Axel Kicillof, kirchnerist governor of Buenos Aires.
Axel Kicillof, kirchnerist governor of Buenos Aires. (Photo: internet reproduction)

Kicillof deposited on Wednesday, February 5th, the US$250 million (R$1 billion) that expired on January 26th, plus US$27 million in interest. A provincial default of unforeseeable consequences is thus prevented, but the next renegotiation of the entire Argentine debt is made difficult: creditors have learned that intransigence yields good results.

The governor of Buenos Aires blamed the Fidelity Fund for the failed negotiations. The US giant, which manages funds close to US$10 trillion worldwide, clung to its position from the very first minute. Fidelity claims to hold more than 25 percent of the bonds corresponding to the BP21 issue and, therefore, its position was crucial for acceptance or rejection of a minimum of 75 percent of creditors.

Without Fidelity, no deal would have been possible. “We spoke with over 200 creditors, a committee of major investors accepted our proposal and praised our approach, but there was a fund that could block it, and it did not engage in dialogue,” Kicillof told journalists. The province, he said, has secured the endorsement of just over 50 percent of BP21 bondholders. It was not enough.

Axel Kicillof provided explanations in the most unclear way possible. He neither mentioned the word default, nor Fidelity, nor said clearly that he would pay what he had previously qualified as unpayable. He only commented that last Friday he had issued a new debt in pesos, swallowed up by Argentine institutions and that this collection, added to own resources, would allow him to handle the payment of US$277 million, “without the involvement of the national government”.

The governor had for weeks been juggling to avoid disbursing the second installment of the BP21 set for last January 26th (the first was settled as planned in January 2019). First, he had urged that the repayment of both principal and interest be deferred to May 1st. As the proposal failed (only 24 percent of investors accepted), he offered to pay the interest now, and leave the principal to May.

Government House of the Province of Buenos Aires
Government House of the Province of Buenos Aires. (Photo: internet reproduction)

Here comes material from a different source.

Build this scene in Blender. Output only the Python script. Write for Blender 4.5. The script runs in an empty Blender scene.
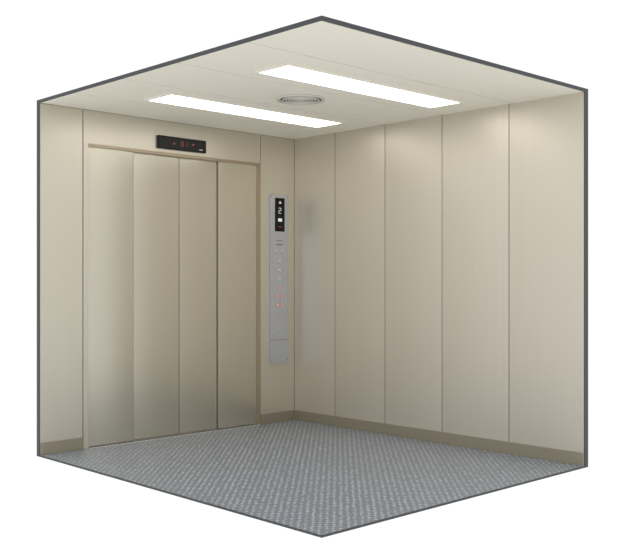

The deadline to accept or reject this offer was Friday, January 31st. On that day, Kicillof extended the deadline until Monday, February 3rd, and refined the proposal: he offered immediate payment of interest and one-third of the principal, and demanded a reply before 6 AM on Tuesday, February 4th. At 6 AM on Tuesday he again extended the deadline, until 1 PM. It was useless. “We last spoke to this fund 15 minutes ago,” said the governor when the deadline expired, “but they insist on their plan to receive the full amount in installments, something that does not suit us”.

Kicillof announced that from then on “a restructuring process of the province’s debt in foreign currency would be initiated”. That statement had the same importance, very relative, as the one made weeks ago when he proclaimed that the payment of the US$250 million plus interest would be postponed until May 1st. As evidenced by the BP21 bond’s prowess, it is the creditors who decide whether a debt is restructured, when and how.

The only remedy in the hands of the province (and the Argentine Republic in renegotiating the national debt with the IMF and private investors) is not to pay it. In other words, declaring oneself in suspension of payments, the feared default, or moratorium. And that means losing all sources of external financing for a long time.

The governor of Buenos Aires dedicated a good part of his presence to reminding that the province should pay over US$3.3 billion over the next four years, “an unaffordable, unpayable figure of more than 15 percent of our revenue,” and that this inheritance came from Macrism. This was not the case with the BP21 bonus, issued in 2011 by the then Peronist governor Daniel Scioli, but jointly added up to the truth.

The Macrist governor of Buenos Aires during the last four years, María Eugenia Vidal, increased the global debt from US$9 to US$12 billion, but during that time the official dollar rose from being worth a little more than 20 pesos to more than 60 (80 in the parallel market), which in practice meant a tripling of the external debt burden of Argentina’s most populous province.